“My ex was the worst….”

"Mississippi Blues" by Mimi Stuart ©

“Mississippi Blues” by Mimi Stuart ©

Talking about your ex in a disparaging way is tedious and draining to others and reflects poorly on you as a person. Nobody will be impressed that your last boyfriend or ex-wife sent abusive emails or stalked you. They will merely wonder whether you are a victim or a bad judge of character.

If asked about your past relationships, rather than starting on a diatribe of complaints, you could simply say, “We went our separate ways,” or “We grew apart.”

Grow up, don’t put down

Better yet, find a way to view your difficult relationships of the past with perspective and find a silver lining. After all, you were together for a reason and probably got something out of the relationship.

It is often through the very gridlock and troubles in a relationship that we learn who we are and what our boundaries are.

We all live and learn from experience, especially from painful episodes that cause us to grow.

There may be times when you do want to talk about a painful relationship with a close friend in order to gain insight about yourself or the relationship or to share what you have learned. Yet self-reflective conversations are very different from complaining about and belittling others. Remember to stick to the former, where your intent is to understand, grow, gain peace, and become more whole.

by Dr. Alison Poulsen
Twitter: @alisonpoulsen
https://www.facebook.com/dralisonpoulsen

Read “My ex was a psycho!”

Read “My negative emotions bring me down. I tend to dwell on feeling hurt or angry.”

Watch “Why do people gossip, and when is it malicious?”

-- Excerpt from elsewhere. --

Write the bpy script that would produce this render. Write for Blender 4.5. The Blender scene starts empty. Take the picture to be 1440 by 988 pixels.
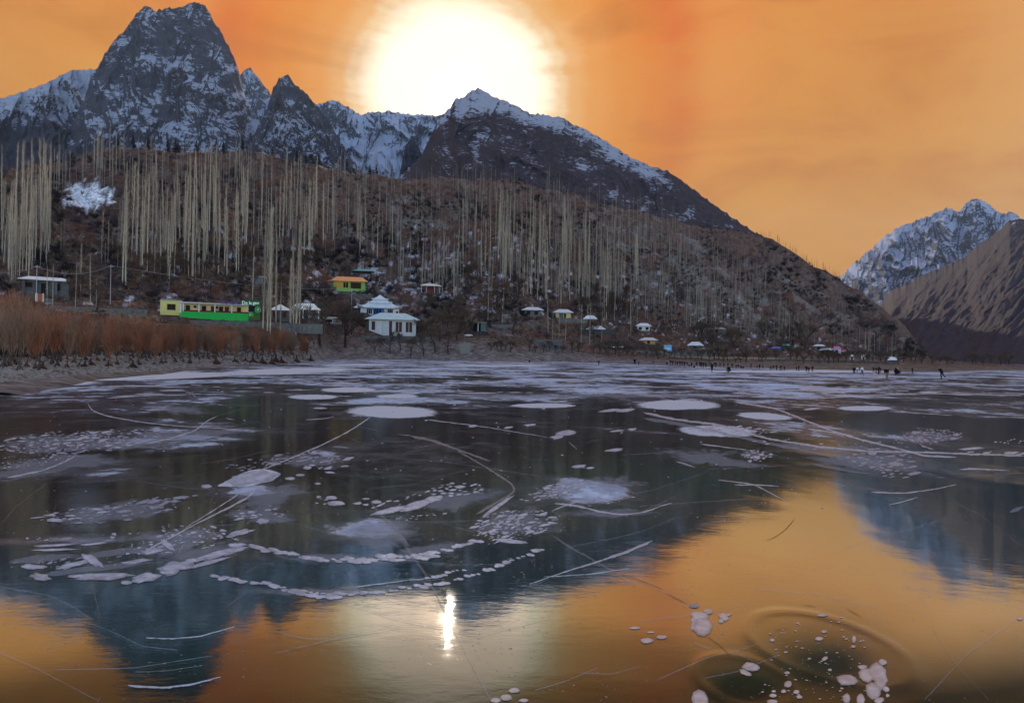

2 thoughts on ““My ex was the worst….”

  1. But isn’t the silver lining nothing more than putting lipstick on a pig? In my own ex, who I was with 7 yrs, and by all accounts from others looking in the best man for her there is no silver lining to losing the person you should be with. Nor to the pain not having the person in your life. I’ve always felt that thinking that way is people rationlizing away pain, or problems, or what happened. Am I wrong?

    • Silver Lining

      Your point is well-taken. I am not saying that you should erase your sense of pain and loss with Pollyanna cheerfulness. In fact, it’s hard to grow by simply denying or covering up the ugliness of pain and loss by, as you called it, putting lipstick on a pig.

      I am saying that tedious complaining and one-sided blaming the other person will make your life and the lives of people around you worse, not better.

      I do think it’s good to remember the good parts of the relationship, and also to figure out where it went wrong and to learn from that.

      I don’t mean to suggest that you become happy because of the potential growth arising out of a painful loss. I am suggesting that in order to make your life the best it can be, you can look for some peace through understanding and growth through pain. That’s better than simply putting the blame on the other person.

      May I ask you why your relationship ended? If you are the best man for your ex, what happened? Is there anything that has changed in you as a result of the relationship?